A bit abstractly expressed, you have tabulated values for $f(1)$, $f(2)$, ... $f(18)$, but getting from there to actual quartiles requires at least two semi-arbitrary choices:
How do we define values of $f$ for non-integral arguments when "a quarter way through the sample set" happens not to hit one particular sample exactly? Linear interpolation between neighbor samples is a popular choice, but it seems that Wolfram Alpha instead extends $f$ to a step function. Even step functions can be done in different ways: round up? round down? round to nearest? In the latter case, what about the point exactly halfway between samples?
What is actually the interval that we want to find quarter-way points in? One natural choice is $[1,18]$, which makes the zeroth and fourth quartile exactly the minimum and maximum. But a different natural choice is $[0.5, 18.5]$ such that each sample counts for the same amount of x-axis. In the latter case there is a risk that one will have to find $f(x)$ for $x<1$ or $x>18$, where a linear interpolation does not make sense. More decisions to make then.

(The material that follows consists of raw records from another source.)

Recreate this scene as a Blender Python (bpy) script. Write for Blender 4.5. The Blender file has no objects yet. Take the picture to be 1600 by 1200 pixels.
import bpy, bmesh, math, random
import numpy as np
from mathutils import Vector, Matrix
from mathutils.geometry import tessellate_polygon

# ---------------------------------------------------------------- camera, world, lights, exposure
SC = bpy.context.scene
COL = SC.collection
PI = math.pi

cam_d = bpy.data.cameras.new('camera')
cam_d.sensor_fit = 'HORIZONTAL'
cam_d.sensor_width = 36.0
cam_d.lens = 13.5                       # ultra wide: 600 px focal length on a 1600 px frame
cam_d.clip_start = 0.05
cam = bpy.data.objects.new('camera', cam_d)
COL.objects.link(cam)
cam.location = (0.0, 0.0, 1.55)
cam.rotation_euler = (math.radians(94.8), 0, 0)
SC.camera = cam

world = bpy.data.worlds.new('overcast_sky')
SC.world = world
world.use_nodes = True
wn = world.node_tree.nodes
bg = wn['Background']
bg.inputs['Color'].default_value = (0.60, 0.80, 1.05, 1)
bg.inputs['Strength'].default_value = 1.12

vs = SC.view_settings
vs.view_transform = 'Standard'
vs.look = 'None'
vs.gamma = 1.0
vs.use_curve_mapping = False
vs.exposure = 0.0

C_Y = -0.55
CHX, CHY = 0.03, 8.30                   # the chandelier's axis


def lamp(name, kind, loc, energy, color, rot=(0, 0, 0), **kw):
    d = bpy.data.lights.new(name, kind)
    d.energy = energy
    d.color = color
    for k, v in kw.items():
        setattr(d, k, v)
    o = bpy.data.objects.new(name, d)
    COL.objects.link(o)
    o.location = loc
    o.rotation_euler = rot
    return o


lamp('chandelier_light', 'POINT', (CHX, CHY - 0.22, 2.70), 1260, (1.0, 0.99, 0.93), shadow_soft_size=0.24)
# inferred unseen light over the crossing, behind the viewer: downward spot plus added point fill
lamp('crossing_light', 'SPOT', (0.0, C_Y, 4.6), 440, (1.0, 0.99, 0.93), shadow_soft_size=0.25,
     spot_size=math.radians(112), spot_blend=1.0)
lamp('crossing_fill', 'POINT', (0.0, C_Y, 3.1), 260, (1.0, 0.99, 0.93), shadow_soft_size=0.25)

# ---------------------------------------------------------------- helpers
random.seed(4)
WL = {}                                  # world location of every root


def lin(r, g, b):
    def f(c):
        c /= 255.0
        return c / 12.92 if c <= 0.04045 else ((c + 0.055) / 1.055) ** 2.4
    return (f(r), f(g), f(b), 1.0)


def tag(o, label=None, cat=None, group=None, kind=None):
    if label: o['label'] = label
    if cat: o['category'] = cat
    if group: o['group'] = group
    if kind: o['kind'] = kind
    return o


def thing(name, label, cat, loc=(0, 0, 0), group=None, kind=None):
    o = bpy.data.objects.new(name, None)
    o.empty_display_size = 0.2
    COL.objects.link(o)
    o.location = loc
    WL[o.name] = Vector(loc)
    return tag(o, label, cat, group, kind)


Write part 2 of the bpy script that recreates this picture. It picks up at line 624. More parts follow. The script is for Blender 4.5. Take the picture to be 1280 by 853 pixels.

It looks like your book is using yet a third interval, namely $[0, 19]$! Then, by linear interpolation, we get $$Q1 = f(4.75) = 5+0.75\times(8-5) = 7.25$$ $$Q3 = f(14.25) = 23+0.25\times(25-23) = 23.5$$
I'm not sure how you get your own suggestions for quartiles. Since you divide 18 by 4, I assume you use an interval of length 18, but if you're using linear interpolation, you compute Q1 as $f(4.5)$ and Q2 as $f(9.5)$, with a distance of only 4 rather than 4.5. Or are you completing $f$ such that every non-integral $x$ maps to the midpoint between neighbor samples?